← Back to principles
Platform
Provide Capability Led, Opinionated Defaults with Conscious Deviation
Statement
Provide Capability Led, Opinionated Defaults with Conscious Deviation
What this means in practice
Clear, supported paths are defined around capabilities and outcomes, not specific vendors or hosting models. The platform provides opinionated defaults that work well for the majority of use cases, reducing decision fatigue and ensuring consistency. Where context or constraints require deviation, this is explicitly supported through a conscious, documented process rather than being blocked or ignored.
Why this matters
Opinionated defaults accelerate delivery by reducing the number of decisions teams must make, while ensuring consistency and supportability across the organisation. Without them, every team reinvents the wheel, leading to fragmentation and increased maintenance burden. Equally, rigid enforcement without a deviation path creates friction, workarounds, and shadow IT. Conscious deviation balances standardisation with the flexibility needed for real-world delivery.
Practices that meet this principle
Platform capabilities are defined around outcomes (e.g. "run a container", "store data securely") rather than specific products
Default technology choices and configurations are documented and actively maintained
A lightweight, documented process exists for teams to request and justify deviations from defaults
Approved deviations are recorded with rationale and reviewed periodically
The platform team regularly reviews defaults to ensure they remain appropriate and well-supported
Validation
A project meets this principle when:
Teams use platform-provided defaults for standard capabilities without needing to make bespoke technology choices
A documented deviation process exists and has been used where needed
OR:
Teams are not blocked from legitimate deviations, nor do they bypass defaults without documentation
Scoring Guide
Score −1 — Disagreement / Rejected: The team acknowledges this principle is applicable but has explicitly decided not to follow it for this product. A rationale and decision record exist explaining why opinionated defaults with conscious deviation are not adopted.
Score 0 — Not doing: No defined defaults or standard paths exist. Every team makes independent technology choices. No deviation process; teams either go rogue or are blocked without recourse.
Score 1 — Planned: The team has committed work to define opinionated defaults and a conscious deviation process. An owner and target date exist for documenting standard paths and establishing the deviation workflow. The plan is tracked.

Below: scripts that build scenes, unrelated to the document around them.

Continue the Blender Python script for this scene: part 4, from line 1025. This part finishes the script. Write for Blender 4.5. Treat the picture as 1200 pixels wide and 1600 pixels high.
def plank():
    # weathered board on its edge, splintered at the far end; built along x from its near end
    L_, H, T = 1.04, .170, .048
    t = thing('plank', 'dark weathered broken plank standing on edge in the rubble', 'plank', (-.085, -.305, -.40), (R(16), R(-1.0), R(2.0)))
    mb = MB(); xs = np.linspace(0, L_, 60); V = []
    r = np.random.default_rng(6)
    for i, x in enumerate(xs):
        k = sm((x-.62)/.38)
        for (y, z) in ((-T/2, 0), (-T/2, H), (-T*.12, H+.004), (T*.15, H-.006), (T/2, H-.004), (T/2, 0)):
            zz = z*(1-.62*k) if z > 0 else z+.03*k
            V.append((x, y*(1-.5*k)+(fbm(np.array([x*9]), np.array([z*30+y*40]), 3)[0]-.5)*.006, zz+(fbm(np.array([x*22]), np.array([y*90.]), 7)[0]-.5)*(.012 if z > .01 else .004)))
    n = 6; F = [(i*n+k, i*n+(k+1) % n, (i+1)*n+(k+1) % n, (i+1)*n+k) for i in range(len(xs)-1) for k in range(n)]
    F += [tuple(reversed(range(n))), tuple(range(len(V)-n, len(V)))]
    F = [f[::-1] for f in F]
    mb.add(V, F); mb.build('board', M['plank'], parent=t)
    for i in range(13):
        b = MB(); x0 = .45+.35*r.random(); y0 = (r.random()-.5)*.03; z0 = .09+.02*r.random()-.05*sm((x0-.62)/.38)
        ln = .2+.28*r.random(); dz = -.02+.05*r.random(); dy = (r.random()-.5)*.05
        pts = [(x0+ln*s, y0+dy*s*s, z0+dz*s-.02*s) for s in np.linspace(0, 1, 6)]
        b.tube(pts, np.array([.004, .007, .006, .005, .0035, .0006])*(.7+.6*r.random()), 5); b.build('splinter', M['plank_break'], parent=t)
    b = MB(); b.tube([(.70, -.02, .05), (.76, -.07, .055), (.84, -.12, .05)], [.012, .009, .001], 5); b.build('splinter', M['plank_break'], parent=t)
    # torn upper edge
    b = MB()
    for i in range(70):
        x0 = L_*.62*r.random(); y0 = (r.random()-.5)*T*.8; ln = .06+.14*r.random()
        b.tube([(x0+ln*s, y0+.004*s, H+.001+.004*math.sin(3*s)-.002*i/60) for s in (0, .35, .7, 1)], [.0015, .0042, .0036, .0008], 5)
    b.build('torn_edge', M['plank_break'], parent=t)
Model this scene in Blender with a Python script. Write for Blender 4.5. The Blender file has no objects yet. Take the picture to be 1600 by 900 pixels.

Score 2 — Adopted for new work: Documented, opinionated defaults exist for standard capabilities and are used by all new work. A lightweight deviation process is in place and has been used where needed. Platform capabilities are framed around outcomes rather than specific vendor products. Any exceptions are explicit and reviewed.
Score 3 — Enforced for new work + migration plan: Opinionated defaults are systematically enforced for all new work through process or tooling (e.g. automated policy checks, standard templates). A tracked migration plan exists to bring legacy systems and undocumented deviations into alignment with the defaults framework.
Score 4 — Fully adhered: Defaults are comprehensive, actively maintained, and used across all work. Deviations are recorded with rationale and reviewed periodically. The platform team regularly reviews defaults for continued appropriateness. Teams are neither blocked from legitimate deviations nor bypassing defaults without documentation. Remaining gaps are minimal, known, and time-bound.